Sono tornati in Italia i corpi dei sei militari della Folgore uccisi nel tremendo attentato di giovedì a Kabul, in Afghanistan. Il C130 con a bordo le bare dei parà è atterrato nello scalo romano di Ciampino. Ad accogliere i feretri una delegazione di circa quaranta persone, i familiari delle vittime e il presidente della Repubblica Giorgio Napolitano.La prima a toccare il suolo italiano è stata la bara con la salma del capitano Antonio Fortunato; a seguire quelle del sergente maggiore Roberto Valente, del caporal maggiore capo Massimiliano Randino e dei caporal maggiori scelti Matteo Mureddu, Giandomenico Pistonami e Davide Ricchiuto. Benedette dal cappellano militare, monsignor Vincenzo Pelvi, le sei bare sono state poste davanti al velivolo militare fra due ali di persone: da un lato le massime autorita’ istituzionali, civili e militari con in prima fila il capo dello Stato a fianco dei presidenti dei due rami del Parlamento Renato Schifani e Gianfranco Fini, del sottosegretario alla presidenza del Consiglio Gianni Letta, del ministro della Difesa Ignazio La Russa, del ministro della Semplificazione legislativa Roberto Calderoli, del leader dell’Udc ed ex presidente della Camera Pier Ferdinando Casini, del governatore del Lazio Piero Marrazzo, del sindaco di Roma Gianni Alemanno; dall’altro, il capo di stato maggiore della Difesa generale Vincenzo Camporini, il capo di stato maggiore dell’Esercito generale Giuseppe Valotto e un picchetto d’onore dei paracadutisti della ‘Folgore’.

La mano aperta e posta sul feretro avvolto nel tricolore, quasi ad accarezzarlo: con questo gesto, ripetuto sei volte, sempre accompagnato da un reclinarsi del capo, il presidente Napolitano ha reso omaggio ai sei militari italiani caduti nell’attentato terroristico.

Sarà aperta al pubblico dal primo pomeriggio di oggi la camera ardente che accoglierà al Celio di Roma i feretri con le salme dei sei para’. Domani i funerali.

In nottata, poco dopo l’1.30 e’ arrivato a Fiumicino l’aereo Alitalia con a bordo i quattro militari feriti.

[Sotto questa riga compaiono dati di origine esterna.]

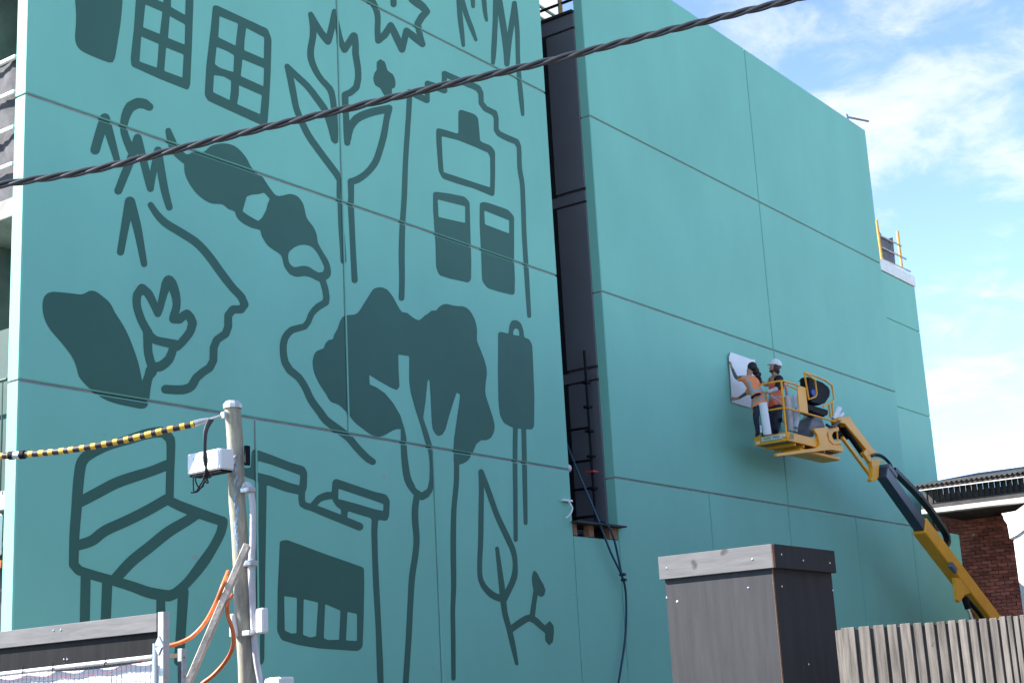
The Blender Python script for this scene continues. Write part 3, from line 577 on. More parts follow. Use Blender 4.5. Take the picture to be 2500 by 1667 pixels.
for k, (y, z) in enumerate(bricks):
    if k < 300: piece('brick', me, (BX-.03-random.uniform(0, .006), y, z), bb)
    else: rest.box(BX-.03-.04, BX+.02, y-BL/2+.008, y+BL/2-.008, z-CO/2+.007, z+CO/2-.007)
o = rest.build('brick_mass', m_brick, bb); o['kind'] = 'stuff'
zb0, zb1 = zx(1237, EX), zx(1225, EX)
s = MB(); s.box(EX, EX+.3, 4, YL-.05, zb0, zb1); s.build('white_beam', m_greywhite, bb, bevel=.01)
s = MB(); s.box(EX+.05, EX+.3, 4, YL-.05, zb1+.005, zx(1212, EX+.05)); s.build('dark_flashing', m_corr, bb)
s = MB(); y = YL-.1; k = 0
while y > 10.0:
    s.obox(V((EX+.2+(.03 if k % 2 else 0), y-.04, zx(1192, EX+.2))), V((.012, 0, 0)), V((0, .039, 0)), V((0, 0, .27))); y -= .08; k += 1
s.build('ribbed_sheet', m_corr, bb)
s = MB(); s.box(EX+.3, BX, 4, YL-.05, zb0+.05, zb0+.08); s.build('soffit', m_fascia, bb)
s = MB(); s.box(EX-.19, EX+.24, 4, YL-.05, zx(1172, EX), zx(1172, EX)+.01); s.build('eave_lining', m_fascia, bb)
zf = zx(1177, EX-.25)
s = MB(); s.box(EX-.24, EX-.2, 4, YL+.02, zf, zf+.13); s.build('fascia_board', m_fascia, bb, bevel=.005)
s = MB(); s.tube([(EX-.26, 4, zf), (EX-.26, YL+.02, zf)], .012, 6); s.build('gutter_bead', m_whitep, bb)
zr = zx(1164, EX-.3); s = MB(); nn = 560
for i in range(nn+1):
    y = YL+.04-i*.0183; zo = .026*math.sin(i*2*math.pi/7.6)
    s.v += [V((EX-.3, y, zr+zo)), V((EX+5.5, y, zr+.9+zo))]
for i in range(nn): s.face((2*i, 2*i+1, 2*i+3, 2*i+2))
o = s.build('roof_sheet', m_roof, bb, smooth=True); md = o.modifiers.new('solid', 'SOLIDIFY'); md.thickness = .012
p = at(2379, 1305, 0, BX); s = MB(); s.box(BX-.12, BX-.05, p.y-.035, p.y+.035, p.z-.035, p.z+.035); s.build('vent_plate', m_white, bb, bevel=.006)
# white verandah end
t = thing('white_verandah', 'white painted verandah beam and post at the right edge', 'verandah', (39.9, 11.7, -H))
VX = 39.9
pr_ = [at(px, py, 0, VX) for px, py in ((2444.4, 1253.2), (2480, 1246.8), (2500, 1232), (2560, 1190), (2560, 1255), (2500, 1293.3), (2483, 1306), (2465.3, 1315), (2459, 1279), (2451, 1268), (2448.7, 1259))]
s = MB(); s.prism(pr_, (.5, 0, 0)); s.build('bracketed_beam', m_whitep, t, bevel=.01)
pc = at(2473, 1311, 0, VX+.05)
s = MB(); s.box(VX+.05, VX+.4, pc.y-.42, pc.y, -H, pc.z+.3); s.build('post', m_whitep, t, bevel=.02)

# ------------------------------------------------------------------ boom lift
A_ = lambda x, y: (1740+x/4.9, 840+y/4.9)
bl = thing('boom_lift', 'yellow boom lift with its basket raised against the teal wall', 'boom lift', (33.4, 10.8, -H))
X0, Y0, Y1, X1 = 27.32, 12.84, 13.60, 29.85
ZF, ZT, ZM, ZR = 4.86, 5.05, 5.54, 6.10
s = MB(); s.box(X0, X1-.9, Y0, Y0+.04, ZF, ZT); s.box(X0, X0+.04, Y0+.04, Y1-.04, ZF, ZT); s.box(X0, X1, Y1-.04, Y1, ZF, ZT)
s.box(X1-.9, X1, Y0+.02, Y0+.05, ZF, ZT); s.box(X1-.04, X1, Y0+.06, Y1-.05, ZF, ZT); s.build('toe_board', m_yellow, bl, bevel=.012)
s = MB(); s.box(X0+.04, X1-.04, Y0+.055, Y1-.045, ZF+.02, ZF+.06); s.build('floor_plate', m_grey2, bl)
for x in (27.7, 28.1, 28.6, 29.1):
    s = MB(); s.box(x, x+.06, Y0+.05, Y1-.05, ZF-.05, ZF+.015); s.build('floor_bearer', m_yellow, bl)
def rail(pts, r=.021, name='rail'):
    s = MB(); s.tube([V(p) for p in pts], r, 8); return s.build(name, m_yellow, bl, smooth=True)
rail([(X0+.02, Y1-.0, ZR-.02), (X0, Y1-.08, ZR), (X0, Y0+.1, ZR), (X0+.05, Y0+.01, ZR), (X0+.62, Y0, ZR), (X0+.75, Y0, ZR-.02)])
rail([(X0, Y1-.02, ZM), (X0, Y0+.09, ZM), (X0+.08, Y0, ZM), (X1, Y0, ZM)])
rail([(X0+.05, Y1, ZM), (X1, Y1, ZM)]); rail([(X0+.05, Y1, ZR-.02), (X1-.3, Y1, ZR-.02), (X1-.1, Y1, ZR+.1)])
rail([(X0+.75, Y0+.01, ZR-.1), (X0+.25, Y0+.02, ZR-.06)], .016)
for (x, y, z1) in ((X0, Y0+.03, ZR), (X0, Y1-.07, ZR), (X0+.75, Y1, ZR), (X1-.9, Y1, ZR), (X1-.02, Y1-.02, ZR), (X1-.02, Y0+.03, ZM)):
    rail([(x, y, ZF+.1), (x, y, z1)], .022, 'post')
s = MB(); s.box(X0+.66, X0+1.07, Y0-.008, Y0+.012, ZM, ZR); s.build('gate_plate', m_yellow, bl, bevel=.006)
s = MB()
for k in range(21):
    y = Y0+.06+k*(Y1-Y0-.1)/20; s.tube([(X0+.008, y, ZT-.02), (X0+.008, y, ZM)], .0022, 3, False)
    x = X0+.08+k*.052; s.tube([(x, Y0+.008, ZT-.02), (x, Y0+.008, ZM)], .0022, 3, False)
for k in range(15):
    z = ZT+k*(ZM-ZT)/14; s.tube([(X0+.008, Y1-.05, z), (X0+.008, Y0+.06, z), (X0+.06, Y0+.008, z), (X0+1.15, Y0+.008, z)], .0022, 3, False)
o = s.build('wire_guard', m_wire, bl); o['kind'] = 'stuff'
for (y, z) in ((12.97, 5.30), (13.28, 5.27), (13.5, 5.14), (13.1, 5.08), (13.22, 5.52)):
    s = MB(); s.box(X0-.012, X0-.002, y-.05, y+.05, z-.045, z+.045); s.build('guard_clip', m_black2, bl, bevel=.004)
# name board on the basket: white with a green foot and small print
s = MB(); s.box(X0-.012, X0-.001, 12.965, 13.43, 4.905, 5.015); sb = s.build('name_board', m_white, bl)
s = MB(); s.box(X0-.015, X0-.0125, 12.967, 13.428, 4.907, 4.925); s.build('green_band', m_green, sb)
for y0, y1, z0, mt_ in ((13.22, 13.38, 4.952, m_green), (13.02, 13.17, 4.962, m_grey2), (13.02, 13.12, 4.94, m_grey2)):
    s = MB(); k = y1
    while k > y0: s.box(X0-.0155, X0-.0125, k-.011, k, z0, z0+.026 if mt_ is m_green or z0 > 4.95 else z0+.008); k -= .017
    o = s.build('small_print', mt_, sb); o['kind'] = 'stuff'
for y0 in (13.475, 12.88):
    s = MB(); s.box(X0-.012, X0-.001, y0, y0+.075, 4.89 if y0 > 13 else 4.955, 4.94 if y0 > 13 else 5.01); s.build('white_sticker', m_white, bl)
s = MB()
s.box(X0+.05, X0+.25, Y0-.012, Y0-.001, ZF+.04, ZT-.01); hz = s.build('hazard_sticker', m_tyel, bl)
s = MB()
for k in range(4):
    x = X0+.05+k*.05; s.prism([(x, Y0-.014, ZF+.05), (x+.025, Y0-.014, ZF+.05), (min(x+.075, X0+.25), Y0-.014, ZT-.02), (min(x+.05, X0+.245), Y0-.014, ZT-.02)], (0, .001, 0))
o = s.build('black_stripes', m_tblk, hz); o['kind'] = 'stuff'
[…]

Intanto, nell’attentato di giovedì mattina sem­bra certo che alcuni talebani armati avrebbero sparato sui militari. Un conflitto a fuoco durato circa tre minuti che confermerebbe l’ipotesi, non confermata ufficialmente, di una “trappola complessa”. E’ questo quanto riportano alcuni quotidiani, citando fonti Isaf-Nato coinvolte nelle fasi prelimi­nari dell’inchiesta.

Lo scenario descritto vede la presenza non solo di un’autobomba ma anche di un gruppo di militanti filotalebani arma­ti di mitragliatori e apposta­ti tra alcune montagnole di terra e detriti un centinaio di metri sulla sinistra della carreggiata rispetto alla di­rezione di marcia dei Lin­ce.

Dopo l’esplosione i militari italiani superstiti sono scesi dal Lince danneggiato e – raccontano alla Folgore – si sono visti bersagliare da colpi di armi leggere. Assordati dalla deflagrazione, stravolti dalla vista del loro mitragliere ucciso dall’onda d’urto, i quattro parà sopravvissuti hanno sparato anch’essi. A quel punto gli aggressori si so­no dileguati. “E’ stata una battaglia, durata tre minuti interi, in pieno centro”, dicono al contingente italiano.

Gli stessi tale­bani nel loro comunicato di rivendicazione avevano segnalato gli spari da parte degli italiani. E molti dei te­stimoni tra i civili parlano con in­sistenza di “una intensa sparatoria”, che avrebbe addirittura impedito per al­cuni minuti di prestare soc­corso ai feriti tra la popola­zione.